Because this is long I'll present my proposal first and then the background.
Proposal
Linking to an external blog means SE incurs some work and some liability, so we need to protect SE's interests as part of this. Based on the background below, here is my proposal for the "governance" side of a "blog" link in the supercollider or topbar (or any other "built-in" integration):
The blog must already exist and have a decent track record. If we're going to ask SE to do work, it shouldn't be for aspirations of a blog but only after the community has demonstrated the ability to actually produce one and keep it going. So there should be some threshold for both age and activity level. (That delay doesn't hurt visibility; when a blog starts there's a lot of meta/chat conversation about it on the site already.)
The blog must clearly link to its SE site.
The blog must clearly explain how to contribute (something like SF&F's page, or Worldbuilding's).
The request for the blog link must come from the site moderators (perhaps more than one). The request would include an explanation of how the blog is edited/policed. The moderators need to demonstrate to SE that the risk level is acceptably low.
SE (community managers, I presume) must be able to throw a "kill switch" that removes the blog link from the site.
If SE can kill the link I don't think they also need the ability (or want the responsibility) to edit the blog. SE's concern is protecting SE, and killing the link decouples a site from its blog. But if granting blog access to one or more CMs would smooth the process, we could add that requirement. I think an SE community should be willing to grant such access in exchange for a link from SE.)
Background
I asked a related question about promoting new blog posts automatically. A big concern with an official-looking link, whether it's a "blog" link in the supercollider or an automatically-posted "new blog post" announcement, is that SE is seen to endorse what's on the other side of that link. So there need to be some guardrails. At least once in the past, the editors of an SE blog went off the rails and CMs needed to step in to get some stuff nuked, which I think was harder than they expected it to be.

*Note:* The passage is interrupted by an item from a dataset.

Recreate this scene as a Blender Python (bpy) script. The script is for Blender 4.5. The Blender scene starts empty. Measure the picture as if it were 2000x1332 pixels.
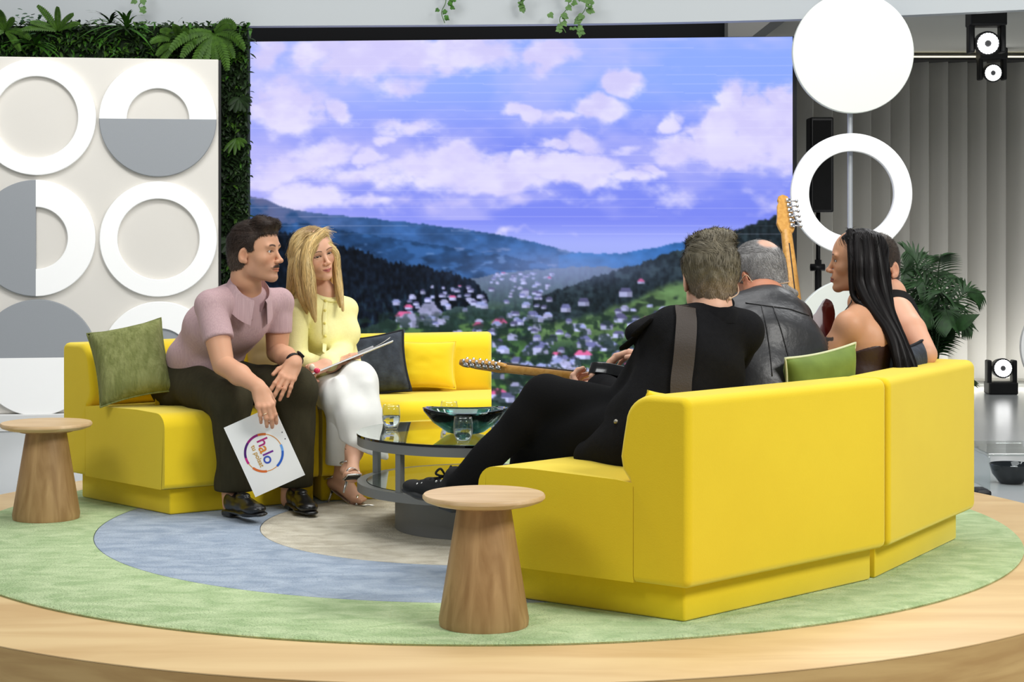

Shog's core advice was: Find a way to put all of the governance in public. While he was talking about events in the Community Bulletin, I think the same concerns would apply (perhaps even more strongly) to a "blog" link. Shog wrote:
And I don't mean in a chatroom, or off-site somewhere, or tucked away in emails sent to employees; I mean front and center on the site itself, visibly cross-linked with anything that someone might see upon clicking through the bulletin.
If I'm a member of twistystraws.stackexchange.com and I see something on the bulletin board, I should expect that when I follow that link I won't be leaving my membership at the door; there should be a clear and obvious way for me to engage in whatever I happen to be looking at, a clear and obvious way for me to critique, contribute, praise or complain. And when I do any of that, it should be visible to other members of the community who've followed the same path.
By the same token, if I'm new to the site and end up following that link... I shouldn't end up in some dark back-alley full of scary-looking people and no way back to where I started. Even meta sites have consistent navigation and privileges.
This post led to a conversation in chat in which Shog raised some additional points:
There should be obvious instructions on how to contribute.
Your SE identity should carry over somehow. However, as far as I know no SE blog, past or present, has enabled this; on most blogs you can sign in with the same OpenID credential, but things like your SE reputation won't be visible on blogs. So I don't know what to do with that request/requirement; it seems technically infeasible. It also goes beyond what was done when SE hosted the blogs.
Another community manager, Adam Lear, raised an additional point (talking about linking to new blog posts from the community bulletin):
As for the policy aspect... the main concern I'd have here is that in case something goes wrong, you'd need an employee with developer access to fix the community bulletin for anything urgent.
You'd have to coordinate removing the post, and then (unless you want to wait an hour or however long the caching there is, I forget), find someone who knows how to force a refresh.
The same general concern applies to any linking: if a community's blog is used to post something inappropriate, SE needs a way to take down either the content or the link. A community could grant SE employees editorial access to blogs for just such a purpose, but in addition, if something explodes, it's a pretty safe bet that SE's going to want to take action to prevent it from happening again. This might mean moderators are held accountable for blog content, or it might mean that the "blog" link needs to be revocable, or both.